§ TASK DETAILS: Copy the material that follows word for word and omit its pictures.
☆ ☆ ☆ ☆ ☆ ☆ ☆
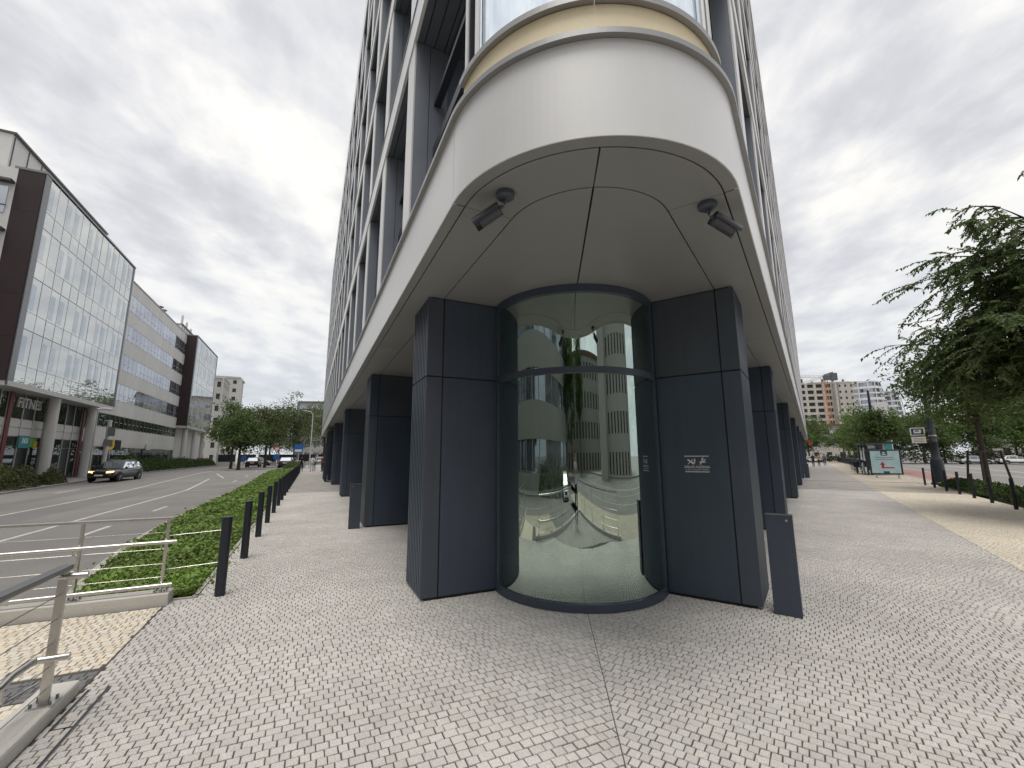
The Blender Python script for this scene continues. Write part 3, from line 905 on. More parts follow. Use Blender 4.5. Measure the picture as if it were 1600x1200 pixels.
# curved glass bay between the first piers
A0, A1 = rad(-160.43), rad(-28.08)
def ring(mb, r0, r1, z0, z1, n=49, mi=None, a0=A0, a1=A1, ctr=DRUM):
    for k in range(n - 1):
        t0, t1 = a0 + (a1 - a0) * k / (n - 1), a0 + (a1 - a0) * (k + 1) / (n - 1)
        P = lambda r, t, z: (ctr.x + r * math.cos(t), ctr.y + r * math.sin(t), z)
        mb.hexa([P(r1, t0, z0), P(r1, t1, z0), P(r0, t1, z0), P(r0, t0, z0), P(r1, t0, z1), P(r1, t1, z1), P(r0, t1, z1), P(r0, t0, z1)], mi)
    return mb
bay = empty('glass_bay', DRUM, parent=bld)
ring(MB(), DR + 0.022, DR - 0.05, 0.004, 0.085).build('base_rail', 'frame_dark' if False else 'navy', bay, smooth=True)
ring(MB(), DR + 0.016, DR - 0.04, 2.525, 2.60).build('transom', 'navy', bay, smooth=True)
ring(MB(), DR + 0.022, DR - 0.05, 3.49, SOF - 0.002).build('head_rail', 'navy', bay, smooth=True)
def curtain_wall(z0, z1):
    n = 97; vs = []; fs = []
    for i in range(n):
        t = A0 + (A1 - A0) * i / (n - 1)
        for z in (z0, z1): vs.append((DRUM.x + (DR - 0.008) * math.cos(t), DRUM.y + (DR - 0.008) * math.sin(t), z))
    for i in range(n - 1): fs.append((2 * i, 2 * i + 2, 2 * i + 3, 2 * i + 1))
    mb = MB(); mb.mesh_part(vs, fs); return mb
curtain_wall(0.085, 2.525).build('curved_pane', 'drum_glass', bay, smooth=True)
curtain_wall(2.60, 3.49).build('curved_pane', 'drum_glass', bay, smooth=True)
for t in (A0, A1):
    d = Vector((math.cos(t), math.sin(t), 0)); e_ = Vector((-d.y, d.x, 0)); sg = -1 if t == A0 else 1
    mb = MB()
    p = DRUM + d * (DR + 0.02); q = DRUM + d * (DR - 0.06)
    f_ = e_ * 0.045 * sg
    mb.hexa([(*v.xy, 0.0) for v in (p, p + f_, q + f_, q)] + [(*v.xy, SOF - 0.003) for v in (p, p + f_, q + f_, q)])
    mb.build('jamb', 'navy', bay)
mb = MB(); mb.prism([(DRUM.x + (DR - 0.03) * math.cos(2 * math.pi * i / 48), DRUM.y + (DR - 0.03) * math.sin(2 * math.pi * i / 48)) for i in range(48)], 0.0, 0.02)
mb.build('bay_floor', 'inside_floor', bay)
mb = MB(); mb.prism([(DRUM.x + 0.2 + 1.5 * math.cos(2 * math.pi * i / 48), DRUM.y + 0.9 + 1.5 * math.sin(2 * math.pi * i / 48)) for i in range(48)], -0.01, 0.012)
mb.build('lobby_floor', 'inside_floor', bay)
ring(MB(), DR + 0.75, DR + 0.70, 0.0, SOF, a0=rad(38), a1=rad(142)).build('lobby_wall', 'inside_wall', bay)
ring(MB(), DR + 0.06, DR + 0.02, 0.0, SOF - 0.004, a0=A1 + 0.06, a1=rad(20)).build('side_lining', 'inside_wall', bay)
ring(MB(), DR + 0.06, DR + 0.02, 0.0, SOF - 0.004, a0=rad(160), a1=2 * math.pi + A0 - 0.06).build('side_lining', 'inside_wall', bay)
for a_, b_ in ((rad(20), rad(38)), (rad(142), rad(160))):
    P0 = DRUM + Vector((math.cos(a_), math.sin(a_), 0)) * (DR + (0.04 if a_ < 1 else 0.72)); P1 = DRUM + Vector((math.cos(b_), math.sin(b_), 0)) * (DR + (0.72 if a_ < 1 else 0.04))
    d_ = (P1 - P0).normalized() * 0.02; d_ = Vector((-d_.y, d_.x, 0))
    mb = MB(); mb.prism([(P0 + d_).xy, (P1 + d_).xy, (P1 - d_).xy, (P0 - d_).xy], 0.0, SOF); mb.build('side_lining', 'inside_wall', bay)

# no-smoking notice printed on the right-hand pier
face_o = RF.p(-0.0025, -0.545, 1.505); rgt = RF.n; upv = Vector((0, 0, 1))
sg = empty('no_smoking_notice', face_o, 'white printed no smoking notice on the dark pier right of the glass', 'notice')
def flat(polys, name, off=0.0):
    mb = MB()
    for poly in polys:
        mb.face([face_o - RF.u * (0.001 + off) + rgt * x + upv * z for x, z in poly])
    return mb.build(name, 'white_print', sg)
def rect(x0, x1, z0, z1): return [(x0, z0), (x1, z0), (x1, z1), (x0, z1)]
flat([rect(-0.135, 0.135, 0.079, 0.089)], 'rule'); flat([rect(-0.135, 0.135, -0.101, -0.091)], 'rule')
def bar(x0, z0, x1, z1, w0, w1=None):
    w1 = w0 if w1 is None else w1
    dx, dz = x1 - x0, z1 - z0; l = math.hypot(dx, dz); nx, nz = -dz / l, dx / l
    return [(x0 + nx * w0, z0 + nz * w0), (x0 - nx * w0, z0 - nz * w0), (x1 - nx * w1, z1 - nz * w1), (x1 + nx * w1, z1 + nz * w1)]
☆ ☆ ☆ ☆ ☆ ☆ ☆
§ ANSWER TO THIS PROBLEM:
The Blender Python script for this scene continues. Write part 3, from line 905 on. More parts follow. Use Blender 4.5. Measure the picture as if it were 1600x1200 pixels.
# curved glass bay between the first piers
A0, A1 = rad(-160.43), rad(-28.08)
def ring(mb, r0, r1, z0, z1, n=49, mi=None, a0=A0, a1=A1, ctr=DRUM):
    for k in range(n - 1):
        t0, t1 = a0 + (a1 - a0) * k / (n - 1), a0 + (a1 - a0) * (k + 1) / (n - 1)
        P = lambda r, t, z: (ctr.x + r * math.cos(t), ctr.y + r * math.sin(t), z)
        mb.hexa([P(r1, t0, z0), P(r1, t1, z0), P(r0, t1, z0), P(r0, t0, z0), P(r1, t0, z1), P(r1, t1, z1), P(r0, t1, z1), P(r0, t0, z1)], mi)
    return mb
bay = empty('glass_bay', DRUM, parent=bld)
ring(MB(), DR + 0.022, DR - 0.05, 0.004, 0.085).build('base_rail', 'frame_dark' if False else 'navy', bay, smooth=True)
ring(MB(), DR + 0.016, DR - 0.04, 2.525, 2.60).build('transom', 'navy', bay, smooth=True)
ring(MB(), DR + 0.022, DR - 0.05, 3.49, SOF - 0.002).build('head_rail', 'navy', bay, smooth=True)
def curtain_wall(z0, z1):
    n = 97; vs = []; fs = []
    for i in range(n):
        t = A0 + (A1 - A0) * i / (n - 1)
        for z in (z0, z1): vs.append((DRUM.x + (DR - 0.008) * math.cos(t), DRUM.y + (DR - 0.008) * math.sin(t), z))
    for i in range(n - 1): fs.append((2 * i, 2 * i + 2, 2 * i + 3, 2 * i + 1))
    mb = MB(); mb.mesh_part(vs, fs); return mb
curtain_wall(0.085, 2.525).build('curved_pane', 'drum_glass', bay, smooth=True)
curtain_wall(2.60, 3.49).build('curved_pane', 'drum_glass', bay, smooth=True)
for t in (A0, A1):
    d = Vector((math.cos(t), math.sin(t), 0)); e_ = Vector((-d.y, d.x, 0)); sg = -1 if t == A0 else 1
    mb = MB()
    p = DRUM + d * (DR + 0.02); q = DRUM + d * (DR - 0.06)
    f_ = e_ * 0.045 * sg
    mb.hexa([(*v.xy, 0.0) for v in (p, p + f_, q + f_, q)] + [(*v.xy, SOF - 0.003) for v in (p, p + f_, q + f_, q)])
    mb.build('jamb', 'navy', bay)
mb = MB(); mb.prism([(DRUM.x + (DR - 0.03) * math.cos(2 * math.pi * i / 48), DRUM.y + (DR - 0.03) * math.sin(2 * math.pi * i / 48)) for i in range(48)], 0.0, 0.02)
mb.build('bay_floor', 'inside_floor', bay)
mb = MB(); mb.prism([(DRUM.x + 0.2 + 1.5 * math.cos(2 * math.pi * i / 48), DRUM.y + 0.9 + 1.5 * math.sin(2 * math.pi * i / 48)) for i in range(48)], -0.01, 0.012)
mb.build('lobby_floor', 'inside_floor', bay)
ring(MB(), DR + 0.75, DR + 0.70, 0.0, SOF, a0=rad(38), a1=rad(142)).build('lobby_wall', 'inside_wall', bay)
ring(MB(), DR + 0.06, DR + 0.02, 0.0, SOF - 0.004, a0=A1 + 0.06, a1=rad(20)).build('side_lining', 'inside_wall', bay)
ring(MB(), DR + 0.06, DR + 0.02, 0.0, SOF - 0.004, a0=rad(160), a1=2 * math.pi + A0 - 0.06).build('side_lining', 'inside_wall', bay)
for a_, b_ in ((rad(20), rad(38)), (rad(142), rad(160))):
    P0 = DRUM + Vector((math.cos(a_), math.sin(a_), 0)) * (DR + (0.04 if a_ < 1 else 0.72)); P1 = DRUM + Vector((math.cos(b_), math.sin(b_), 0)) * (DR + (0.72 if a_ < 1 else 0.04))
    d_ = (P1 - P0).normalized() * 0.02; d_ = Vector((-d_.y, d_.x, 0))
    mb = MB(); mb.prism([(P0 + d_).xy, (P1 + d_).xy, (P1 - d_).xy, (P0 - d_).xy], 0.0, SOF); mb.build('side_lining', 'inside_wall', bay)

# no-smoking notice printed on the right-hand pier
face_o = RF.p(-0.0025, -0.545, 1.505); rgt = RF.n; upv = Vector((0, 0, 1))
sg = empty('no_smoking_notice', face_o, 'white printed no smoking notice on the dark pier right of the glass', 'notice')
def flat(polys, name, off=0.0):
    mb = MB()
    for poly in polys:
        mb.face([face_o - RF.u * (0.001 + off) + rgt * x + upv * z for x, z in poly])
    return mb.build(name, 'white_print', sg)
def rect(x0, x1, z0, z1): return [(x0, z0), (x1, z0), (x1, z1), (x0, z1)]
flat([rect(-0.135, 0.135, 0.079, 0.089)], 'rule'); flat([rect(-0.135, 0.135, -0.101, -0.091)], 'rule')
def bar(x0, z0, x1, z1, w0, w1=None):
    w1 = w0 if w1 is None else w1
    dx, dz = x1 - x0, z1 - z0; l = math.hypot(dx, dz); nx, nz = -dz / l, dx / l
    return [(x0 + nx * w0, z0 + nz * w0), (x0 - nx * w0, z0 - nz * w0), (x1 - nx * w1, z1 - nz * w1), (x1 + nx * w1, z1 + nz * w1)]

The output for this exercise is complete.